Scripts that build scenes
┌──
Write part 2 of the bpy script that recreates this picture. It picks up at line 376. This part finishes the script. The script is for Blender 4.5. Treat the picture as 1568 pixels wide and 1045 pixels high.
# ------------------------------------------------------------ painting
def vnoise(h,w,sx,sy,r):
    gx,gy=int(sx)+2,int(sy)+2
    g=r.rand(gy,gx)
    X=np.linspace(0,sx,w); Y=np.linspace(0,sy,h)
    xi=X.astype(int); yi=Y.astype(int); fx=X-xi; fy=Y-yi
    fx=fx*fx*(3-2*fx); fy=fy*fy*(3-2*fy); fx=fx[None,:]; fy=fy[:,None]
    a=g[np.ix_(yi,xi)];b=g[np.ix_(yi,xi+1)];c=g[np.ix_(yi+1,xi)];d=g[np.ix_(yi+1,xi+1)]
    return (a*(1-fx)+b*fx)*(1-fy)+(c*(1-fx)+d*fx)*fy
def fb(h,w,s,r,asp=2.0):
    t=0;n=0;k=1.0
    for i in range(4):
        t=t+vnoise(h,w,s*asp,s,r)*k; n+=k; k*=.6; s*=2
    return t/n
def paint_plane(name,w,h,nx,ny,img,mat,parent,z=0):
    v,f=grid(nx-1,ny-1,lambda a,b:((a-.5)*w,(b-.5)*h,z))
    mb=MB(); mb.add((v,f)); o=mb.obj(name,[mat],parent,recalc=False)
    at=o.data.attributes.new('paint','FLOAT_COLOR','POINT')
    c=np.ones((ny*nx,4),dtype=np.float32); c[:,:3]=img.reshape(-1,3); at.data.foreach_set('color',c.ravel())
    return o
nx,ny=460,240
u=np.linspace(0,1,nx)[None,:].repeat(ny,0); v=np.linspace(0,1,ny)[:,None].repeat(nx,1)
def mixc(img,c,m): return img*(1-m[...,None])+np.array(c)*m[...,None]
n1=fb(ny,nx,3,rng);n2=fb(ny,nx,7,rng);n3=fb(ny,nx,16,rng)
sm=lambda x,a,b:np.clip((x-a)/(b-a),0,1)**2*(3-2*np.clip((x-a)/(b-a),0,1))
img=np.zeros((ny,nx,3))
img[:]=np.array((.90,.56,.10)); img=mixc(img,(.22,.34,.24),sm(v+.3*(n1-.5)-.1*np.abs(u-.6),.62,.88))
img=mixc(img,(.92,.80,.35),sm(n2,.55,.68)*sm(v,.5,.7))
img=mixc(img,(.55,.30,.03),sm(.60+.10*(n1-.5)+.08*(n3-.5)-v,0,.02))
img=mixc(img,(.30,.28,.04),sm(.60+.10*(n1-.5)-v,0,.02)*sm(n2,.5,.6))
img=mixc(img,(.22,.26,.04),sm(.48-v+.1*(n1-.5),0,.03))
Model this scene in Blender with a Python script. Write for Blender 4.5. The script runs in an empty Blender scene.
└──
Retype the listing above in full, with no alterations.

Write part 2 of the bpy script that recreates this picture. It picks up at line 376. This part finishes the script. The script is for Blender 4.5. Treat the picture as 1568 pixels wide and 1045 pixels high.
# ------------------------------------------------------------ painting
def vnoise(h,w,sx,sy,r):
    gx,gy=int(sx)+2,int(sy)+2
    g=r.rand(gy,gx)
    X=np.linspace(0,sx,w); Y=np.linspace(0,sy,h)
    xi=X.astype(int); yi=Y.astype(int); fx=X-xi; fy=Y-yi
    fx=fx*fx*(3-2*fx); fy=fy*fy*(3-2*fy); fx=fx[None,:]; fy=fy[:,None]
    a=g[np.ix_(yi,xi)];b=g[np.ix_(yi,xi+1)];c=g[np.ix_(yi+1,xi)];d=g[np.ix_(yi+1,xi+1)]
    return (a*(1-fx)+b*fx)*(1-fy)+(c*(1-fx)+d*fx)*fy
def fb(h,w,s,r,asp=2.0):
    t=0;n=0;k=1.0
    for i in range(4):
        t=t+vnoise(h,w,s*asp,s,r)*k; n+=k; k*=.6; s*=2
    return t/n
def paint_plane(name,w,h,nx,ny,img,mat,parent,z=0):
    v,f=grid(nx-1,ny-1,lambda a,b:((a-.5)*w,(b-.5)*h,z))
    mb=MB(); mb.add((v,f)); o=mb.obj(name,[mat],parent,recalc=False)
    at=o.data.attributes.new('paint','FLOAT_COLOR','POINT')
    c=np.ones((ny*nx,4),dtype=np.float32); c[:,:3]=img.reshape(-1,3); at.data.foreach_set('color',c.ravel())
    return o
nx,ny=460,240
u=np.linspace(0,1,nx)[None,:].repeat(ny,0); v=np.linspace(0,1,ny)[:,None].repeat(nx,1)
def mixc(img,c,m): return img*(1-m[...,None])+np.array(c)*m[...,None]
n1=fb(ny,nx,3,rng);n2=fb(ny,nx,7,rng);n3=fb(ny,nx,16,rng)
sm=lambda x,a,b:np.clip((x-a)/(b-a),0,1)**2*(3-2*np.clip((x-a)/(b-a),0,1))
img=np.zeros((ny,nx,3))
img[:]=np.array((.90,.56,.10)); img=mixc(img,(.22,.34,.24),sm(v+.3*(n1-.5)-.1*np.abs(u-.6),.62,.88))
img=mixc(img,(.92,.80,.35),sm(n2,.55,.68)*sm(v,.5,.7))
img=mixc(img,(.55,.30,.03),sm(.60+.10*(n1-.5)+.08*(n3-.5)-v,0,.02))
img=mixc(img,(.30,.28,.04),sm(.60+.10*(n1-.5)-v,0,.02)*sm(n2,.5,.6))
img=mixc(img,(.22,.26,.04),sm(.48-v+.1*(n1-.5),0,.03))
Model this scene in Blender with a Python script. Write for Blender 4.5. The script runs in an empty Blender scene.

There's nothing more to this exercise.